Ford wrote off another nearly $20 billion, which triggered a lot of discussion on this topic already.
Taking a step back, it’s greatly disheartening to see that this much money being invested into EVs was just suddenly dropped and written off as a supposedly useless and dead-end endeavor. It is shocking, and also a hugely negative sign for where we are headed with the climate.
But why was the $55 billion written off? Are automakers giving up on their EV plans because they overestimated EV demand?
Well, the obvious answer is actually the most important one: US policy changed dramatically when Donald Trump took office and Republicans took control of the House of Representatives as well as the Senate. EV subsidies have been killed, the Trump administration is trying to kill EV charging projects, and, in fact, the whole system put in place for the government to force automakers to make more fuel efficient cars and pollute less is being annihilated — despite the fact that it has been in place for decades and is good for consumers and the public at large. When the whole breadth of US policy focused on encouraging automakers to produce and sell EVs gets bombed, automakers lose the incentive to produce and sell EVs. That is cause #1.
There is, still, an apparent problem getting enough customers to buy EVs at the price points automakers want. Perhaps part of this was overestimating consumer interest. However, I do think there are other notable factors at play, such as:
- Automakers have not been very effective at marketing EVs, at explaining to shoppers why they should want an electric car more than a gasoline one. In fact, I think they’ve been horrible at this. They hardly ever really explain to people why EVs are better.
- Auto dealers are the main conduits of automaker ideas and eventual reality, and auto dealers seem very uninterested in selling EVs. They often have one EV specialist, and good luck being at the dealer at the right time to go on a test ride with him/her. Even if you do get the EV specialist, they often aren’t very exciting or useful at all. They simply know a little more of the basics about the EV(s) the automaker sells. Overall, though, good luck ever finding an auto dealer that is super into EVs and selling many of them. They typically just want to move what’s easiest and quickest to move, and what gets them the most revenue, including recurring service and maintenance revenue.

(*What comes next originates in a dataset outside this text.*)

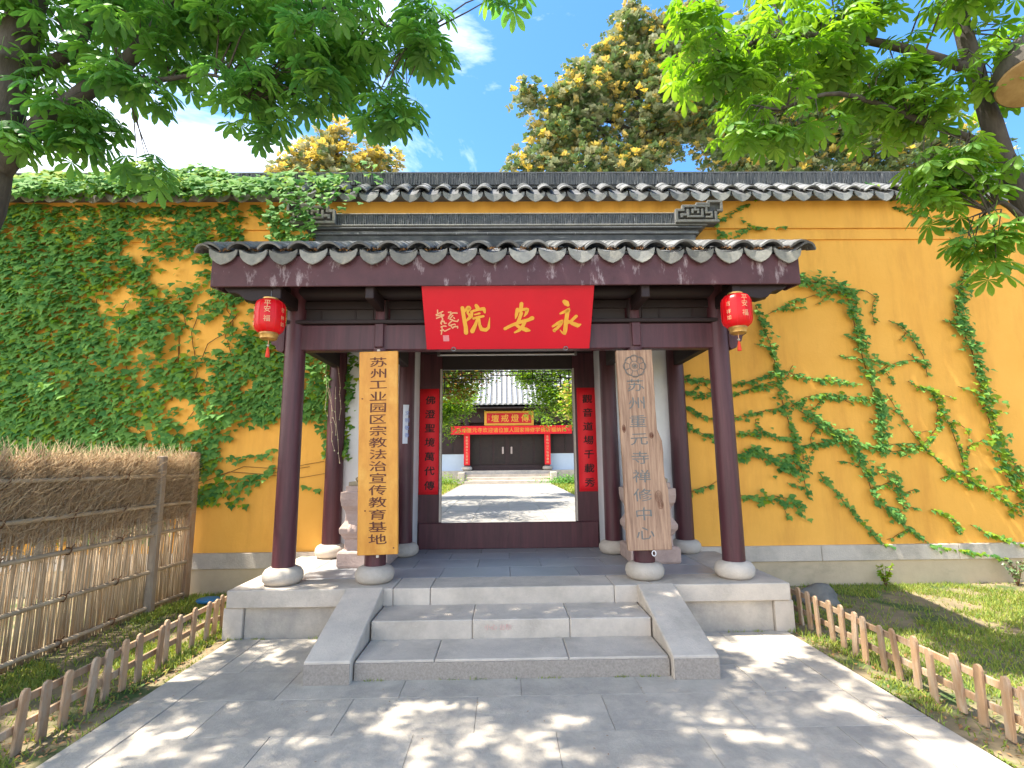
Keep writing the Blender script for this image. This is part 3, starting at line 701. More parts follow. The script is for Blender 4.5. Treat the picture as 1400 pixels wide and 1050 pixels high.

- You really do have to scale up EV production in order to drive costs down and get the most benefits out of a model. Have automakers simply given in too soon or not tried hard enough to scale up, lower costs, and sell millions of EVs?
Anyway, pick a side if you like — do consumers just not want EVs, or have a variety of government and corporate factors stifled EV education and EV adoption?
Also, funny how more than one out of every four European new car shoppers bought an EV in December and one out of every five did so in 2025 as a whole. Funny how 33% of new-car sales in China where fully electric vehicle sales last year. Automakers can find EV buyers there easily enough, but not in the US?